I have been doing some reading, trying to get a handle on the effects
of color planetary filters by planet. I believe I understand it but
wanted to get some confirmation not being up on color theory.

I have not learned modern color theory but have a working
understanding of Newton's outdated color chart:

http://en.wikipedia.org/wiki/Image:2007_charles_blanc_etoile_des_couleurs_1867.PNG

Primary and secondary opposite colors mix to produce a colorless
white, black or grey. E.g. yellow and violet or red and green.

Planetary color filters are transulcent. Like opaque objects, they
obtain their color by absorbing colors other than their apparent color
and reflecting or transmitting the apparent color. A red filter
appears red because it absorbs reflects red and absorbs other colors.

If a primary color is passed by a colored filter, then the opposite
colors on the color wheel are suppressed. For a red filter, green and
blue are reduced in brightness. This reduction in brightnesses
reduces apparent color mixing to a grey hue as perceived in the eye.

Paradoxically, this increases contrast of the opposite colors and the
eye's ability to perceive details of features with the opposite colors
that are now not completely mixed with its opposite dominent color.
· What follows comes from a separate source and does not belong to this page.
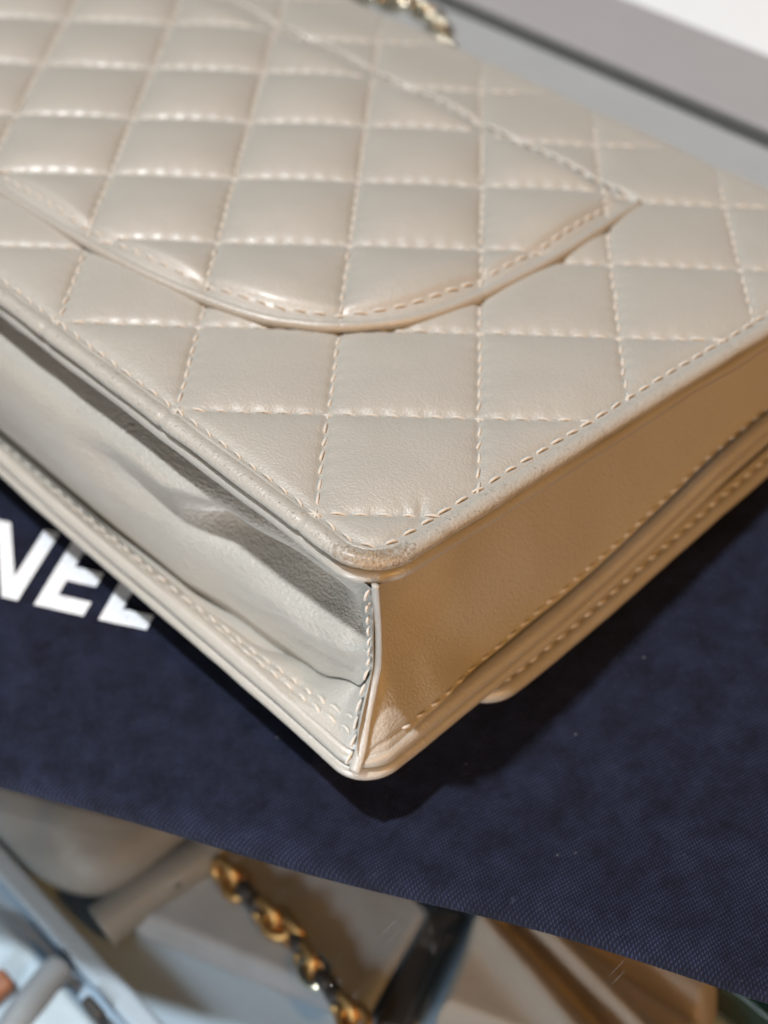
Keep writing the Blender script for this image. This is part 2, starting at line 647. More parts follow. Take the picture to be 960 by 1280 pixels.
def poly_sdf(X, Y, path):
    """signed distance to an open U path closed by the straight seam; >0 inside"""
    P = np.vstack([path, path[:1]])
    pts = np.stack([X.ravel(), Y.ravel()], 1)
    best = np.full(len(pts), 1e9)
    inside = np.zeros(len(pts), bool)
    for k in range(0, len(P) - 1):
        a, b = P[k], P[k + 1]
        ab = b - a
        t = np.clip(((pts - a) @ ab) / (ab @ ab + 1e-12), 0, 1)
        d2 = ((pts - a - t[:, None] * ab) ** 2).sum(1)
        best = np.minimum(best, d2)
        c = (a[1] > pts[:, 1]) != (b[1] > pts[:, 1])
        with np.errstate(divide='ignore', invalid='ignore'):
            xi = a[0] + (pts[:, 1] - a[1]) / (b[1] - a[1]) * ab[0]
        inside ^= c & (pts[:, 0] < xi)
    d = np.sqrt(best)
    return np.where(inside, d, -d).reshape(X.shape)


POCK_C = POCK[::6]


def border_fac(X, Y):
    d = rr_sdf(X, Y, 0.0, 9.0, Y0, Y1, RC)
    return d


def panel_bend(X):
    return -0.006 * np.maximum(X - 1.5, 0) ** 2


def panel_z(X, Y):
    d = border_fac(X, Y)
    z = quilt(X, Y, 0.032, 2.9)
    e = np.clip(d / 0.30, 0, 1)
    e = 1 - (1 - e) ** 2.2
    z = z * (0.12 + 0.88 * e) * (1 - 0.6 * sstep(X, 3.45, 3.95))
    z -= 0.010 * np.exp(-(np.abs(d) / 0.026) ** 2)
    # gathered border outside the stitch line rises into the piping
    z += 0.006 * sstep(-d, 0.012, 0.028) - 0.060 * sstep(-d, 0.030, 0.050)
    # seam where the pocket is let in
    inY = sstep(Y, PYA, PYA + 0.25) * sstep(2 * YC - Y, PYA, PYA + 0.25)
    z -= inY * 0.030 * np.exp(-(np.abs(X - PXB) / 0.028) ** 2)
    # small creases fanning out of the corner
    for ang, off, am in ((0.55, 0.0, 0.010), (0.95, 0.03, 0.008), (1.25, -0.02, 0.006)):
        u = (X - 0.30) * math.cos(ang) + (Y + 0.34) * math.sin(ang)
        w = -(X - 0.30) * math.sin(ang) + (Y + 0.34) * math.cos(ang) + off
        z -= am * np.exp(-(w / 0.014) ** 2) * sstep(u, -0.03, 0.02) * (1 - sstep(u, 0.05, 0.20))
    z += 0.0035 * fbm(X, Y, 5.0, 1)
    z += 0.0012 * fbm(X, Y, 26.0, 2, 2) * np.exp(-np.clip(d, 0, 9) / 0.25)
    return z + panel_bend(X)


def rounded_corner(X, Y, r=RC + 0.05, x0=-0.05, y0=Y0 - 0.05):
    """push the square grid corner onto a round one"""
    cx, cy = x0 + r, y0 + r
    u, v = np.maximum(cx - X, 0), np.maximum(cy - Y, 0)
    m = (u > 0) & (v > 0)
    k = np.where(m, np.maximum(u, v) / np.maximum(np.hypot(u, v), 1e-9), 1)
    return np.where(m, cx - u * k, X), np.where(m, cy - v * k, Y)


xs = np.concatenate([np.linspace(-0.05, X1, 300), ])
ys = np.concatenate([np.linspace(Y0 - 0.05, 4.3, 372)[:-1], np.linspace(4.3, Y1 + 0.05, 150)])
GX, GY = np.meshgrid(xs, ys, indexing='ij')
GX, GY = rounded_corner(GX, GY)
GX2, GYm = rounded_corner(GX, 2 * YC - GY)
GX, GY = GX2, 2 * YC - GYm
GZ = panel_z(GX, GY)
V = np.stack([GX, GY, GZ], -1)
# roll over the top edge of the bag
na = 40
ang = np.linspace(0, math.radians(86), na + 1)[1:]
zend = panel_bend(np.array([X1]))[0]
RT = 0.30
arcs = []
for a in ang:
    s = X1 + RT * a
    zz = panel_z(np.full_like(ys, s), ys) - panel_bend(np.array([s]))[0]
    cx, cz = X1 + RT * math.sin(a), zend - RT * (1 - math.cos(a))
    arcs.append(np.stack([cx + zz * math.sin(a), ys, cz + zz * math.cos(a)], -1))
tail = []
for k in range(1, 8):
    tail.append(arcs[-1] + np.array([0.004 * k, 0, -0.055 * k]))
V = np.concatenate([V, np.array(arcs), np.array(tail)], 0)
back_panel = mesh_obj('back_panel', V.reshape(-1, 3), grid_faces(V.shape[0], V.shape[1]), M_PANEL, bag)

# ---- stitching of the panel


def quilt_stitch_points(keep):
    C, D = [], []
    rng = np.random.RandomState(5)
    for fam in (0, 1):
        for line in range(-9, 13):
            k = np.arange(-9 * NST, 13 * NST)
            s = (k + 0.5 * 0 + 0.0) / NST
            # holes lie at (k+.5)/NST: stitch centred on k/NST
            if fam == 0:
                ii, jj = np.full_like(s, line), s
                d = np.array([ASP / 2, 0.5])
            else:
                ii, jj = s, np.full_like(s, line)
                d = np.array([ASP / 2, -0.5])
            X, Y = (ii + jj) / 2 * ASP, (jj - ii) / 2
            m = keep(X, Y)
            C.append(np.stack([X[m], Y[m]], 1) + rng.normal(0, 0.0022, (m.sum(), 2)))
            D.append(np.tile(d, (m.sum(), 1)))
    return np.vstack(C), np.vstack(D)


def keep_panel(X, Y):
    ok = (border_fac(X, Y) > -0.06) & (X < 3.9) & (X > -0.03) & (Y > Y0 - 0.04)
    sub = ok & (X < PXB) & (X > 0.3) & (Y > 0.6)
    if sub.any():
        ins = poly_sdf(X[sub], Y[sub], POCK_C) > 0.02
        idx = np.where(sub)[0]
        ok[idx[ins]] = False
    return ok


C, D = quilt_stitch_points(keep_panel)
Zc = panel_z(C[:, 0], C[:, 1])
roll = C[:, 0] > X1
a = np.where(roll, (C[:, 0] - X1) / RT, 0)
zz = Zc - panel_bend(C[:, 0])
Px = np.where(roll, X1 + RT * np.sin(a) + zz * np.sin(a), C[:, 0])
Pz = np.where(roll, zend - RT * (1 - np.cos(a)) + zz * np.cos(a), Zc)
c3 = np.stack([Px, C[:, 1], Pz + 0.009], 1)
d3 = np.stack([D[:, 0] * np.cos(a), D[:, 1], -D[:, 0] * np.sin(a)], 1)
g1 = stitch_geo(c3, d3, np.stack([np.sin(a), 0 * a, np.cos(a)], 1))


def border_path(off, n_arc=26, ymax=Y1, xmax=X1, zf=None, z=0.0):
    """rounded L path: bottom edge (left) from far Y to the corner, then the side edge"""
    r = RC + off
    x0, y0 = -off, Y0 - off
    P = [(x0, y) for y in np.linspace(2 * YC + 0.0 - Y0 - RC, y0 + r, 520)]
    for t in np.linspace(0, math.pi / 2, n_arc)[1:-1]:
        P.append((x0 + r - r * math.cos(t), y0 + r - r * math.sin(t)))
    P += [(x, y0) for x in np.linspace(x0 + r, xmax, 260)]
    P = np.array(P)
    zz = panel_bend(P[:, 0]) + z if zf is None else zf(P)
    return np.column_stack([P, zz])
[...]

A
red filter increases the detail seen in features that are colored blue
and green.

So the product inserts for let's say a Meade 25A dark Red filter
states on Jupiter, that it "increases visiblity of Great Red Spot.
Increases contrast of belt details." Presumably this means it passes
some red but suppresses more blue and green, allowing more contrast in
the blue and green details to be seen.

Conversely, for a Meade 58 Green filter, the inserts describes how it
on Jupiter it "increases contrast in lighter parts of the Jupiter disk
by supressing red and blue toned structures. Strongly rejects blue and
red tones. Use with 8" of apeture or greater."

The recommendation to use larger apetures, e.g. 8 or 10 inches,
depends on the percent of light that a filter transmits. High-
transmission unsaturated filters can be used with smaller apetures.
Low-transmission heavily-saturated filters need larger apetures to
compensate for the loss of light.

An analogous process occurs in modern digital astrophotography
processing. A single color channel is suppressed - resulting in
incomplete color mixing. So, instead of seeing featureless grey, you
can see detail in the opposite partially mixed colors.

Does this sound about right?

How would you describe the operation of color planetary filters in
terms of modern color theory with its three primary additive colors
and three primary subtractive colors?
See http://en.wikipedia.org/wiki/Color_theory

- Thanks in advance - Kurt





Primary and secondary opposite colors mix to produce a colorless
white, black or grey. E.g. yellow and violet or red and green.

Planetary color filters are transulcent. Like opaque objects, they
obtain their color by absorbing colors other than their apparent color
and reflecting or transmitting the apparent color. A red filter
appears red because it absorbs reflects red and absorbs other colors.

If a primary color is passed by a colored filter, then the opposite
colors on the color wheel are suppressed. For a red filter, green and
blue are reduced in brightness. This reduction in brightnesses
reduces apparent color mixing to a grey hue as perceived in the
eye.
Paradoxically, this increases contrast of the opposite colors and the
eye's ability to perceive details of features with the opposite
colors. A red filter increases the detail seen in features that are
colored blue and green.

So the product inserts for let's say a Meade 25A dark Red filter
states on Jupiter, that it "increases visiblity of Great Red Spot.
Increases contrast of belt details." Presumably this means it passes
some red but suppresses more blue and green, allowing more contrast in
the blue and green details to be seen.

Conversely, for a Meade 58 Green filter, the inserts describes how it
on Jupiter it "increases contrast in lighter parts of the Jupiter disk
by supressing red and blue toned structures. Strongly rejects blue and
red tones. Use with 8" of apeture or greater."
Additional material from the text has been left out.